After Turkey launched "Operation Peace Spring" into northeastern Syria on Oct. 9, following U.S. President Donald Trump's decision to withdraw the U.S. troops, Moscow and Ankara struck a deal.

Under the Turkish-Russian deal, the YPG has 150 hours starting at noon on Oct. 23 to withdraw from almost the entire northeastern border of Syria, from the Euphrates river to the Iraqi border.

Russia and the Syrian regime’s forces would move in to ensure that the YPG pulls back 30 kilometers (about 20 miles) from the border. The 150-hour timespan expires on Oct. 29.

After the schedule for the withdrawal concludes, joint Turkish-Russian patrols would begin along a 10-kilometer-(roughly 6 miles) wide strip of the border.

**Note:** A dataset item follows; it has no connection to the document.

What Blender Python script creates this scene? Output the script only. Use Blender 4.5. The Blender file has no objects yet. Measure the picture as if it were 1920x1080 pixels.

The only exception for the joint patrol will be the Qamishli town at the far-eastern end of the border.

On the reasons of the Qamishli exception, Turkish President Recep Tayyip Erdoğan has told journalists that there is Russian and regime forces’ presence in the town, thus they have “no desire to face off against Turkey.”

“We did not want that too. So, we did not initiate such a thing at Qamishli,” he said.

When asked where the YPG will pull back after the withdrawal, Erdoğan said they will move to the southern parts of Syria.

Ankara wants to clear northern Syria east of the Euphrates River of the terrorist PKK and its Syrian offshoot, the YPG/PKK.

The U.S.-backed SDF, a group dominated by the YPG, has been controlling some 28 percent of the Syrian territories, including the most of the 911-kilometer-long Syria-Turkey border.

Turkey deems the YPG the Syrian offshoot of the illegal PKK, which is listed as a terrorist organization also by the United States and the EU.